Oidipus babasını öldürüp annesiyle evlenmiş ve en sonunda neye yenildiğini anlamıştı; bilinmeyen bir yazgıya. Bu yazgıyla Thebai halkı da yenilmiş ve Oidipus, kendisine mi, yoksa Thebai halkına acıdığından mı bilmiyorum, gözlerini kör etmişti.

Henry Bauchau’ya göre, Klios boyadığı ilk vazoyu Oidipus’a göstermiş ve Oidipus, “Güzel.” demişti. Oidipus, “Güzel”in arkasından başka bir cümle kurmayınca, “O kadar mı?” diye bağırmıştı, Klios. Ama bazen Oidipus, Klios’un boyadığı vazoların üstünde ellerini uzun süre gezdirmiş ve gülümsemiş ve Klios bu tip durumlarda o vazoyu kırmamış ve onu saklamıştı. “Böylelikle,” demişti bir gün Klios, “Oidipus ne boyadığımı hiç görmeden, beni ressam yaptı.”

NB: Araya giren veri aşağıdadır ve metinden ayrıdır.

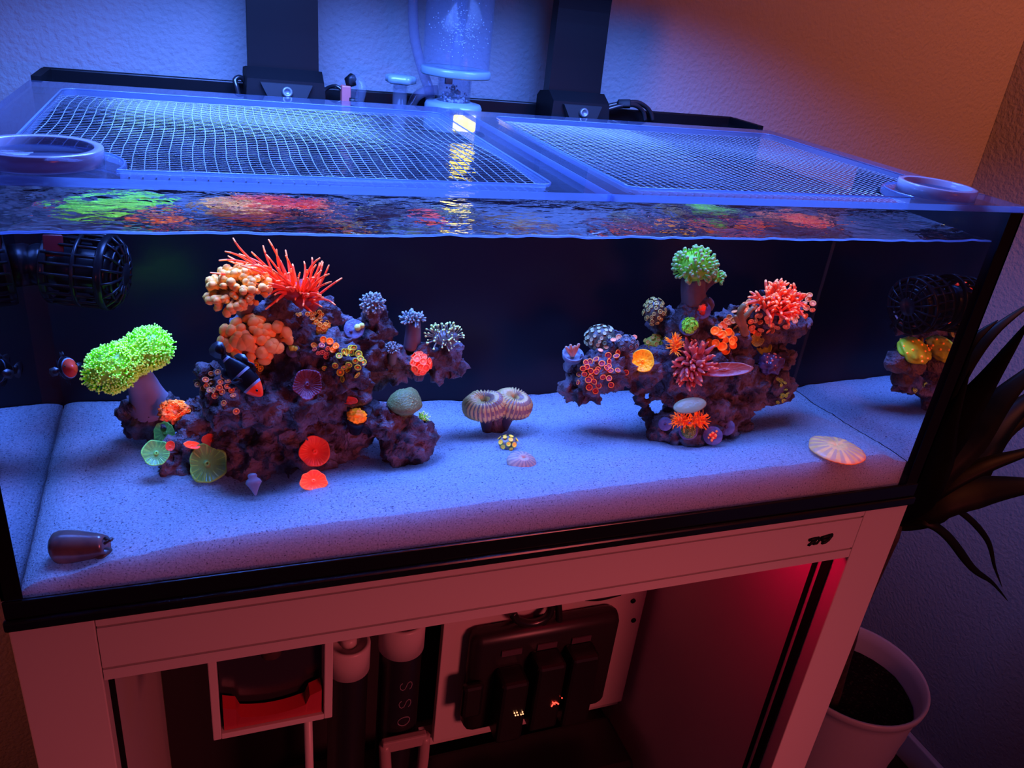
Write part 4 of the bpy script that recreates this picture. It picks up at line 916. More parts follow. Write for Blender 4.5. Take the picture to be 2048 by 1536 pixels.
# ------------------------------------------------------------------ acrylic lids
ACR = clear('clear_acrylic', (.84, .86, .94), (.40, .45, .6), fdif=.035, ior=1.5)
ACRE = clear('acrylic_edge', (.6, .7, .95), (.30, .40, .58), fdif=.42, ior=1.5, rough=.15, kind='both')
RINGM = clear('acrylic_ring', (.7, .74, .92), (.36, .32, .38), fdif=.6, ior=1.5, rough=.1)
WIRE = mat('white_mesh_wire', (.20, .23, .28), spec=.25, rough=.2)
def arc(cx, cy, r, a0, a1, n=8): return [(cx+r*math.cos(a0+(a1-a0)*i/n), cy+r*math.sin(a0+(a1-a0)*i/n)) for i in range(n+1)]
def lid(label, x0, x1, o0, o1, ring, side):
    z0, z1 = .4512, .459; y0, y1 = -.001, D
    t = thing('mesh_cover', ((x0+x1)/2, D/2, z0), label, 'lid')
    ya, yb = .030, .487; r = .016
    # opening outline, counterclockwise, with a notch around the port ring
    cx, cy, R = ring; RN = R+.017
    pi = math.pi
    if side < 0:
        xn = cx + math.sqrt(max(1e-6, RN*RN-(ya-cy)**2)); yn = cy + math.sqrt(max(1e-6, RN*RN-(o0-cx)**2))
        a_s, a_e = math.atan2(yn-cy, o0-cx), math.atan2(ya-cy, xn-cx)
        path = [(xn, ya)] + [(o1-r, ya)] + arc(o1-r, ya+r, r, -pi/2, 0)[1:] + arc(o1-r, yb-r, r, 0, pi/2) + arc(o0+r, yb-r, r, pi/2, pi) + arc(cx, cy, RN, a_s, a_e, 16)[:-1]
    else:
        xn = cx - math.sqrt(max(1e-6, RN*RN-(ya-cy)**2)); yn = cy + math.sqrt(max(1e-6, RN*RN-(o1-cx)**2))
        a_s, a_e = math.atan2(ya-cy, xn-cx) + 2*pi, math.atan2(yn-cy, o1-cx)
        path = [(o0+r, ya)] + arc(cx, cy, RN, a_s, a_e, 16) + arc(o1-r, yb-r, r, 0, pi/2) + arc(o0+r, yb-r, r, pi/2, pi) + arc(o0+r, ya+r, r, pi, 1.5*pi)[:-1]
    n = len(path)
    # outer outline point for each inner point: projected from the middle of the opening to the rectangle
    mx, my = (o0+o1)/2, (ya+yb)/2
    def outer(p):
        dx, dy = p[0]-mx, p[1]-my; k = 1e9
        if dx > 1e-9: k = min(k, (x1-mx)/dx)
        if dx < -1e-9: k = min(k, (x0-mx)/dx)
        if dy > 1e-9: k = min(k, (y1-my)/dy)
        if dy < -1e-9: k = min(k, (y0-my)/dy)
        return (mx+dx*k, my+dy*k)
    outs = [outer(p) for p in path]
    vs_ = [(*p, z1) for p in path] + [(*p, z1) for p in outs] + [(*p, z0) for p in path] + [(*p, z0) for p in outs]
    fs, fm = [], []
    corners = {}
    for k in range(n):
        k2 = (k+1) % n
        fs.append((k, n+k, n+k2, k2)); fm.append(0)                      # top
        fs.append((2*n+k, 2*n+k2, 3*n+k2, 3*n+k)); fm.append(0)          # bottom
        fs.append((k, k2, 2*n+k2, 2*n+k)); fm.append(1)                  # opening edge
        fs.append((n+k, 3*n+k, 3*n+k2, n+k2)); fm.append(1)              # outer edge
    # fill the clipped outer corners
    for (cx_, cy_) in ((x0, y0), (x1, y0), (x1, y1), (x0, y1)):
        for k in range(n):
            k2 = (k+1) % n; a, c = outs[k], outs[k2]
            if abs(a[0]-c[0]) > 1e-6 and abs(a[1]-c[1]) > 1e-6 and (abs(a[0]-cx_) < 1e-6 or abs(c[0]-cx_) < 1e-6) and (abs(a[1]-cy_) < 1e-6 or abs(c[1]-cy_) < 1e-6):
                b0 = len(vs_); vs_ += [(cx_, cy_, z1), (cx_, cy_, z0)]
                fs += [(n+k, b0, n+k2), (3*n+k, 3*n+k2, b0+1), (n+k, 3*n+k, b0+1, b0), (b0, b0+1, 3*n+k2, n+k2)]; fm += [0, 0, 1, 1]
    MB().add(vs_, fs, fm).build('frame', [ACR, ACRE], t, smooth=False)
    # raised bead around the opening that grips the mesh
    cxm, cym = mx, my
    b = MB(); bead = [(p[0]+(p[0]-cxm)*.012, p[1]+(p[1]-cym)*.014, z1+.0008) for p in path]; b.tube(bead+[bead[0]], .0011, 6, cap=False); b.build('groove', ACRE, t)
    # wire mesh
    b = MB(); sp = .0107; zw = .4525
    def inside(x, y): 
        if not (o0 < x < o1 and ya < y < yb): return False
        return (x-cx)**2 + (y-cy)**2 > RN*RN
    k = 0; x = o0+.004
    while x < o1:
        pts = []; nn = 44; ph = k*.35
        for i in range(nn+1):
            y = ya + (yb-ya)*i/nn
            if inside(x, y) or (i in (0, nn) and inside(x, min(max(y, ya+1e-4), yb-1e-4))):
                q = V((x + .0014*math.sin(y*26+ph*.2) + .0007*noise.noise(V((x*40, y*30, 0))), y, zw + .0012*math.sin(y*19+x*9)))
                pts.append(q)
        if len(pts) > 1: b.tube(pts, .00062, 4, cap=False)
        x += sp; k += 1
    y = ya+.005
    while y < yb:
        pts = []; nn = 50
        for i in range(nn+1):
            x = o0 + (o1-o0)*i/nn
            if inside(min(max(x, o0+1e-4), o1-1e-4), y): pts.append(V((x, y + .0008*noise.noise(V((x*30, y*40, 3))), zw + .0012*math.sin(y*19+x*9) + .0006)))
        if len(pts) > 1: b.tube(pts, .00027, 4, cap=False)
        y += sp*.86
    b.build('wire_mesh', WIRE, t, kind='stuff')
    # port ring with its clear plug
    MB().lathe([(R*.84, .0), (R, .0), (R, .0125), (R*.985, .0135), (R*.86, .0135), (R*.84, .0125), (R*.84, .0)], 48, 0, T((cx, cy, z1+.0004))).build('port_ring', RINGM, t)
    MB().lathe([(0, .002), (R*.83, .002), (R*.83, .006), (0, .006)], 48, 0, T((cx, cy, z1+.0004))).build('port_plug', ACR, t)
    return t
lid('clear acrylic lid with wire mesh over the left half of the aquarium', .0, .6025, .050, .548, (.082, .054, .050), -1)
lid('clear acrylic lid with wire mesh over the right half of the aquarium', .604, 1.2005, .642, 1.155, (1.098, .052, .048), 1)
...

Tragedyaların trajik kahramanları ne zaman bilmedikleri bir yazgıya yenilseler, iki tür yetisini kaybederler; ilkin göremezler, sonra söyleyemezler ve Trajik kahramanlar, ‘Daha ben ne yapayım?’ diye soracak duruma geldikleri vakit iki tür seçenekle karşı karşıya kalırlar; bırakıp gitmek ya da yoluna devam etmek. Ya da artık göremeyip söylenemediğinde bir yazgının sonuna gelinmiş demektir. ‘Amor fati’den ‘nefret edilesi yazgı’ya da böyle gidilir. Her iktidarın ısrarla vurguladığı mantık da şudur; yazgısını sevmeyen, ona yenilir.